Ancak mukabele programına benzer bir “Meâl Okuma” programı yapılsa elbette iyi olur. Camilerde herkese uyacak bir saatte meâl okuma programı düzenlense, acaba cemaatten kaç kişi katılır, o ayrı bir konu.
Meâl okumak, Kuran-ı Kerim'in aslını okumak gibi çabuk yürümüyor. Biz sendikada meâl okumayı bir kış sezonunda bitirememiştik de bir bölümü sonraki seneye kalmıştı. Mukabelede bir cüzü (20 sayfa) kırk dakikada okuyorlar. Lâkin kırk dakikada beş sayfa meâli bitiremiyorsun. Okunan ayetlerle ilgili sorular geliyor. Haliyle cevapları da zaman alıyor.

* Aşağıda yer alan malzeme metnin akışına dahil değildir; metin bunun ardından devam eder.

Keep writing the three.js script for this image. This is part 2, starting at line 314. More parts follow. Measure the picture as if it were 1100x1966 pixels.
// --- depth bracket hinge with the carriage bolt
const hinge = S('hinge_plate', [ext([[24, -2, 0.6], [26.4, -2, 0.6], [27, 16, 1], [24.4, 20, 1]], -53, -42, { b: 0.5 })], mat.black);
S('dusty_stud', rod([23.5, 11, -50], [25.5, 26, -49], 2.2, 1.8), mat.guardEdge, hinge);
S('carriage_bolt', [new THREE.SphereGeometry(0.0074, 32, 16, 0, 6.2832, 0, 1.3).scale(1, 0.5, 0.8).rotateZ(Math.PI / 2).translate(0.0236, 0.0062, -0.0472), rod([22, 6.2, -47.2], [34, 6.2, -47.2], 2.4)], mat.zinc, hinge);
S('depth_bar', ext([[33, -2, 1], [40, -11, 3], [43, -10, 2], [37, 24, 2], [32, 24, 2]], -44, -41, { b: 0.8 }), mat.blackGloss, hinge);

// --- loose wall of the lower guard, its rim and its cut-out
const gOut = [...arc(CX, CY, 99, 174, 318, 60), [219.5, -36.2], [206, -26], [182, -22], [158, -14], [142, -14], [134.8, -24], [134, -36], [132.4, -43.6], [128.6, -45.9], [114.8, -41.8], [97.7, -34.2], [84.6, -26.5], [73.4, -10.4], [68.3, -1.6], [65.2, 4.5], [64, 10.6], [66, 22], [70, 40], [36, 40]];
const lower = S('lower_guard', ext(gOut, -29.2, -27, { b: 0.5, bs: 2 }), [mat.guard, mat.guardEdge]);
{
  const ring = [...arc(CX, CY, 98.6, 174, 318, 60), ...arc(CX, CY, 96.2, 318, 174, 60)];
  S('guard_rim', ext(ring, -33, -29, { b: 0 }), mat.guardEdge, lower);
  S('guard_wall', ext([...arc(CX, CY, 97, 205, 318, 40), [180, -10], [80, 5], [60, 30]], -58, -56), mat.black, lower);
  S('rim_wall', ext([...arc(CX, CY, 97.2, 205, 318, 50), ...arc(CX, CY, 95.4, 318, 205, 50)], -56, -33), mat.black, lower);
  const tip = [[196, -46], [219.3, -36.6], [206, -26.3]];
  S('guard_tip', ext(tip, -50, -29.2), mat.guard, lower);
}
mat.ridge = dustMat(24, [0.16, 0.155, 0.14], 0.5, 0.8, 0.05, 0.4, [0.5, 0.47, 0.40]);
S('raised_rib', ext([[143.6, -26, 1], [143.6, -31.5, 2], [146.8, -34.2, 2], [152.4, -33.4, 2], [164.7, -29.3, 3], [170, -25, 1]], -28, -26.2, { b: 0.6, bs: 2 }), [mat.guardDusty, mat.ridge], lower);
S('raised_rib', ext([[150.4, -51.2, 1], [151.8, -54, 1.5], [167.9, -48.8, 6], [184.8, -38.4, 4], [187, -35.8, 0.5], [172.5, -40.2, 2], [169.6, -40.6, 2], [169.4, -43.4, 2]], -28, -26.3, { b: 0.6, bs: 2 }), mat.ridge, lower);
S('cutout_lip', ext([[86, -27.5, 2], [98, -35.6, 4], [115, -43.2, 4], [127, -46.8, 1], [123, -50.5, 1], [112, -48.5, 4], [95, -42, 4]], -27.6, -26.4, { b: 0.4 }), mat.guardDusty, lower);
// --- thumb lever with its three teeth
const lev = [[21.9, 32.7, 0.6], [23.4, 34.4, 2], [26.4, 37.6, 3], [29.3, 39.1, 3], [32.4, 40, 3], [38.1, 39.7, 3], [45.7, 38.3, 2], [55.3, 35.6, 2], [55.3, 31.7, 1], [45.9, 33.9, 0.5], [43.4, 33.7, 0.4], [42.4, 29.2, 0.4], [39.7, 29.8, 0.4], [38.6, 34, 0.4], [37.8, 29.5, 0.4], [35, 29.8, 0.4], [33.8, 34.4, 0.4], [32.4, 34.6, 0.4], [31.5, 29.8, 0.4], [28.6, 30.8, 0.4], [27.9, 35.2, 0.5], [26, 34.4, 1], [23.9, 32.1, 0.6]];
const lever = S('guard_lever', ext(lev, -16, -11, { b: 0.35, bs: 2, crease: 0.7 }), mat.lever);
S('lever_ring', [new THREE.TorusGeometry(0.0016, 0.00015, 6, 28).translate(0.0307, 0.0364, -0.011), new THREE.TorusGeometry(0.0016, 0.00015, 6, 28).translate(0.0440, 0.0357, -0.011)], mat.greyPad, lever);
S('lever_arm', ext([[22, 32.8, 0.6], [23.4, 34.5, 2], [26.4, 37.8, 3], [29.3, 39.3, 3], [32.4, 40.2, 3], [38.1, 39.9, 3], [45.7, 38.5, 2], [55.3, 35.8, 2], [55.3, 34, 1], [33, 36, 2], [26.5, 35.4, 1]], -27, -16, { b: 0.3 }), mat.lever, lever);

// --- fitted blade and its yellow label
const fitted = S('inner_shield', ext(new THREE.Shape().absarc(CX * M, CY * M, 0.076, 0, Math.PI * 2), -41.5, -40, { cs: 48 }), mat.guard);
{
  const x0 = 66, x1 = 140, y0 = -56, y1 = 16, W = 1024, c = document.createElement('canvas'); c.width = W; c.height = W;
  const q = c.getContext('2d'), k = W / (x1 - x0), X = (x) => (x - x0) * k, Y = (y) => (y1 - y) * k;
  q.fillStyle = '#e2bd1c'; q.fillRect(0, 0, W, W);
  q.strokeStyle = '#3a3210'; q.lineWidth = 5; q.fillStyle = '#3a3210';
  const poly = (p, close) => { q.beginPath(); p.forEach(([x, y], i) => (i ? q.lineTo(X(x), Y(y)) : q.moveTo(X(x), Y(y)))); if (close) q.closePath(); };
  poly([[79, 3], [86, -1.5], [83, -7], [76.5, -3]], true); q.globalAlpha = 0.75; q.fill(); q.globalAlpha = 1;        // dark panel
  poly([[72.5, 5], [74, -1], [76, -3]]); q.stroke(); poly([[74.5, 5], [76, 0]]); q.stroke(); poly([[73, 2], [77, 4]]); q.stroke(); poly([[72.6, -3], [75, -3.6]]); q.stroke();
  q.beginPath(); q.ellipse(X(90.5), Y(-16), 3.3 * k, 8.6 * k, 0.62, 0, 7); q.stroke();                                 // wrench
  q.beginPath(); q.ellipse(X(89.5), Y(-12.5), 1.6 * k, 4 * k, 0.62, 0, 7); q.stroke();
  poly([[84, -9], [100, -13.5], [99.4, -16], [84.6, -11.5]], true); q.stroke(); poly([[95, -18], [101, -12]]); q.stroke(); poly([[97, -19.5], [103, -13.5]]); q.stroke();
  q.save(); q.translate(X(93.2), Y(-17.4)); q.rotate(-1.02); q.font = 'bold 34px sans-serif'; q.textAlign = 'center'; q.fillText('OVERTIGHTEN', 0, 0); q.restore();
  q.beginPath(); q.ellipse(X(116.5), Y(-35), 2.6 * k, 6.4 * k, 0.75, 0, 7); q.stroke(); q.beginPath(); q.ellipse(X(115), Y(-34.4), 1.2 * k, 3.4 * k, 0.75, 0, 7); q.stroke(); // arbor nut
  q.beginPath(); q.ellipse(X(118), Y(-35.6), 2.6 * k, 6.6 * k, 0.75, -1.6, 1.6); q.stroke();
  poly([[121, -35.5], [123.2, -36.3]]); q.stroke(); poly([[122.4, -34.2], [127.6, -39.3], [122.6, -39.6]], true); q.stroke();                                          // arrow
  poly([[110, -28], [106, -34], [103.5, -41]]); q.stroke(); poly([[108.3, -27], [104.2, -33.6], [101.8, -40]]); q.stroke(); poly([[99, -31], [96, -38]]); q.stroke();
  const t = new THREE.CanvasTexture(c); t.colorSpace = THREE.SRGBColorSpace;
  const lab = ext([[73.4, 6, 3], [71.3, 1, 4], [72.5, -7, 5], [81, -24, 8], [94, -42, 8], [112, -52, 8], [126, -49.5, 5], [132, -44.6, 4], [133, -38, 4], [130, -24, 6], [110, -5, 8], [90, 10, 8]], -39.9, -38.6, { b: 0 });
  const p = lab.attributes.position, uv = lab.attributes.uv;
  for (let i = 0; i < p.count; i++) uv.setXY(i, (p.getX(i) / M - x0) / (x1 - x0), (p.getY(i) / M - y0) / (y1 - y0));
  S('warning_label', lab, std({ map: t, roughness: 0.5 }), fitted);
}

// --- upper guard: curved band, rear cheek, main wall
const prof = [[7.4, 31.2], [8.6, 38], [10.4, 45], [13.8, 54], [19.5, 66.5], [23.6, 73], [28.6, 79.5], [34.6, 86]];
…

İyi niyetle eleştiri yapanlara sözümüz yoktur. Fakat bazılarının niyetinin üzüm yemek değil bağcıyı dövmek olduğu, ifadelerinden anlaşılıyor. Kuran'ın manasını öğrenmek istedi de kim kaynak bulamadı? Hangi kitapçıya gitti de Kuran-ı Kerim Meali bulamadı? Hangi hocaya sordu da merak ettiği konu hakkında bilgi alamadı?
Biz Kuran'ın hem okunması hem de anlaşılmasından yanayız. 
Yazımızı Ali Ulvi Kurucu'nun dizeleri ile bitiriyorum:
“Bambaşka ufuklar açıyor ruhlara Kur'an/Yükseltmededir marifet iklimine her an,
Allah'a dayan, gâyene tevfîkini versin/ Kur`ân'a sarılmazsan eğer ye'se düşersin.”